In the absence of other places to live, people, she hears, make do in all sorts of places. She’s heard of people squatting in a summer home, without power or heat, of people camping in a tent in the state forest.

But even she doesn’t really know.

“When there was the bench down outside Cumberland Farms, it was easier to keep track,” she said. “Now the bench is gone and so have the people.”

The hope of Ms. Teixeira, Mr. Temple, and all those associated with the various charities catering to the recession’s victims, is that things get better and donations pick up.

And there also is hope that something will come of a meeting tomorrow with representatives of the Community Action Committee of Cape Cod and the Islands (CACCI).

David Vigneault, executive director of the Dukes County Regional Housing Authority, takes up the story.

“It’s taken us far too long to get them to come out here,” he said. “We’ve invited them to a number of times. They couldn’t make it over the last number of months.”

He is critical of CACCI for pulling services out of the Vineyard in the past and for being reluctant to reinstate them, in the face of the considerable need here now.

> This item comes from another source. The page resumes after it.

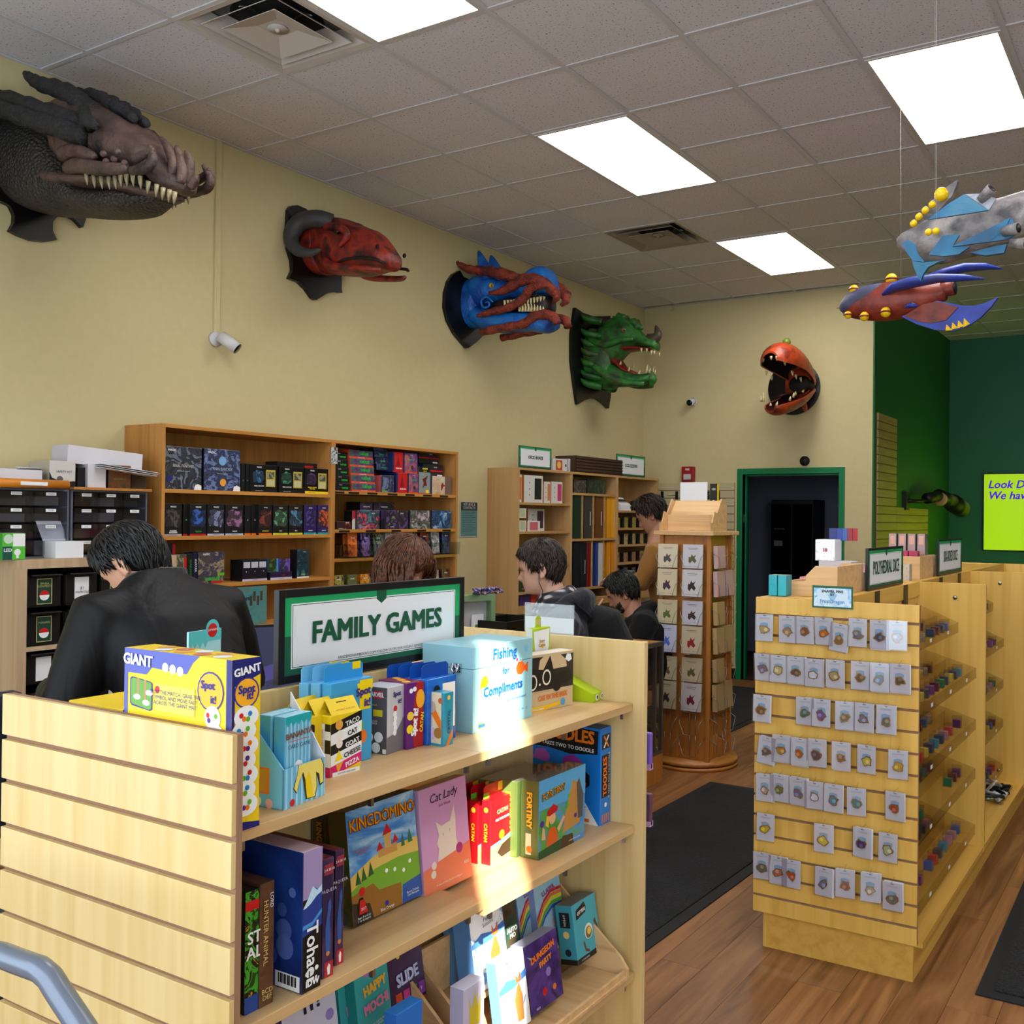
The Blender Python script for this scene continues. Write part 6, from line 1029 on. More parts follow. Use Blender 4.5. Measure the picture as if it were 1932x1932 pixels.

“They had a caseworker who was on the Island until October ‘07, and a transitional apartment program which worked very well for years, but the last of two transitional apartments was stopped in January ‘08,” he said.

“But my understanding is they’re coming out [to today’s meeting] bearing some gifts in response to our requests, and we’re looking forward to that.

“My understanding is they’ve agreed to put a caseworker back out here twice a month and .. a percentage of a recent stimulus grant allotment to the Cape and Islands also is being made available to us. I heard 10 per cent, $15,000.

“That would be a good start.”

It might at least help make the rent on that apartment.